[SOURCE MATERIAL]
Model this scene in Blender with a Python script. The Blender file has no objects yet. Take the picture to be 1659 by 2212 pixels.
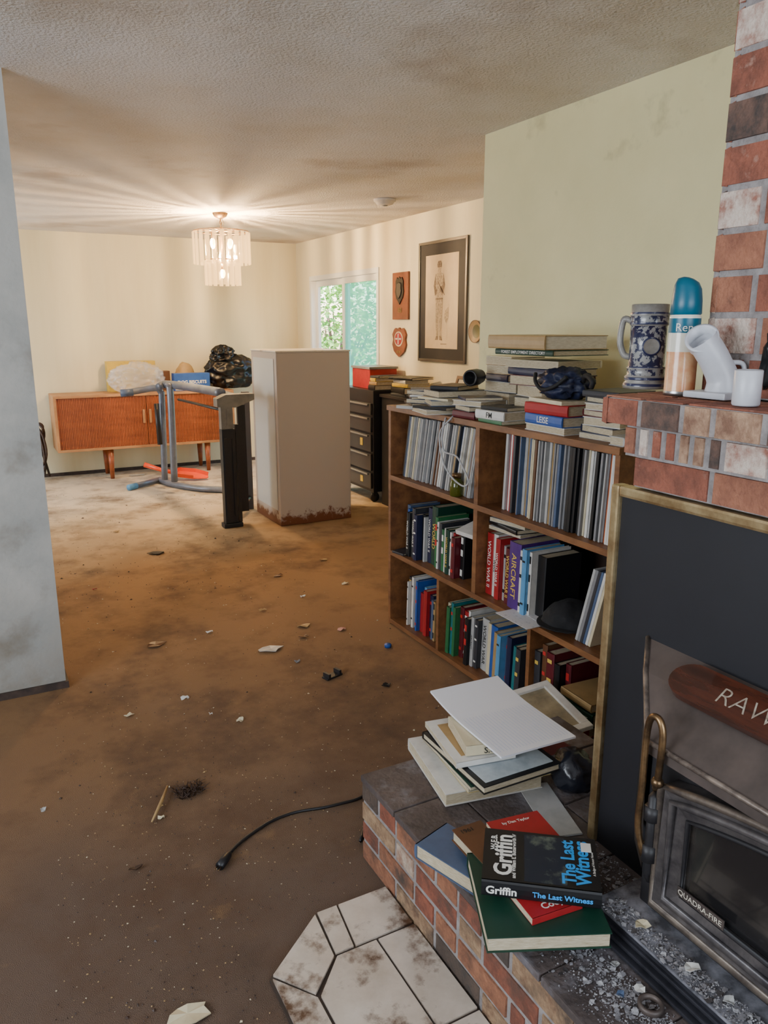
import bpy, bmesh, math, random
from mathutils import Vector, Matrix, noise
PI=math.pi
scene=bpy.context.scene
COL=scene.collection
# ---------------------------------------------------------------- camera calibration (f=1660 px on 2212 px tall frame)
CF=1660.0; PITCH=math.radians(13.6); YAW=math.radians(28.2); CAMH=1.53; CEIL=2.44
def ray(px,py):
    R=px-829.5; u=1106-py
    F=CF*math.cos(PITCH)+u*math.sin(PITCH); Z=-CF*math.sin(PITCH)+u*math.cos(PITCH)
    return Vector((F*math.sin(YAW)+R*math.cos(YAW), F*math.cos(YAW)-R*math.sin(YAW), Z))
def at(px,py,x=None,y=None,z=None):
    d=ray(px,py)
    if x is not None: s=x/d.x
    elif y is not None: s=y/d.y
    else: s=(z-CAMH)/d.z
    return Vector((d.x*s,d.y*s,CAMH+d.z*s))
cam=bpy.data.cameras.new('camera'); co=bpy.data.objects.new('camera',cam); COL.objects.link(co)
co.location=(0,0,CAMH); co.rotation_euler=(PI/2-PITCH,0,-YAW)
cam.sensor_fit='VERTICAL'; cam.sensor_height=24; cam.lens=CF/2212*24; cam.clip_start=.02
scene.camera=co
# ---------------------------------------------------------------- materials
def S(r,g,b):
    f=lambda c:(c/255/12.92) if c/255<=.04045 else ((c/255+.055)/1.055)**2.4
    return (f(r),f(g),f(b),1)
MATS={}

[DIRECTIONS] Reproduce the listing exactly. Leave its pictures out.

[RESPONSE TO THIS TASK]
Model this scene in Blender with a Python script. The Blender file has no objects yet. Take the picture to be 1659 by 2212 pixels.
import bpy, bmesh, math, random
from mathutils import Vector, Matrix, noise
PI=math.pi
scene=bpy.context.scene
COL=scene.collection
# ---------------------------------------------------------------- camera calibration (f=1660 px on 2212 px tall frame)
CF=1660.0; PITCH=math.radians(13.6); YAW=math.radians(28.2); CAMH=1.53; CEIL=2.44
def ray(px,py):
    R=px-829.5; u=1106-py
    F=CF*math.cos(PITCH)+u*math.sin(PITCH); Z=-CF*math.sin(PITCH)+u*math.cos(PITCH)
    return Vector((F*math.sin(YAW)+R*math.cos(YAW), F*math.cos(YAW)-R*math.sin(YAW), Z))
def at(px,py,x=None,y=None,z=None):
    d=ray(px,py)
    if x is not None: s=x/d.x
    elif y is not None: s=y/d.y
    else: s=(z-CAMH)/d.z
    return Vector((d.x*s,d.y*s,CAMH+d.z*s))
cam=bpy.data.cameras.new('camera'); co=bpy.data.objects.new('camera',cam); COL.objects.link(co)
co.location=(0,0,CAMH); co.rotation_euler=(PI/2-PITCH,0,-YAW)
cam.sensor_fit='VERTICAL'; cam.sensor_height=24; cam.lens=CF/2212*24; cam.clip_start=.02
scene.camera=co
# ---------------------------------------------------------------- materials
def S(r,g,b):
    f=lambda c:(c/255/12.92) if c/255<=.04045 else ((c/255+.055)/1.055)**2.4
    return (f(r),f(g),f(b),1)
MATS={}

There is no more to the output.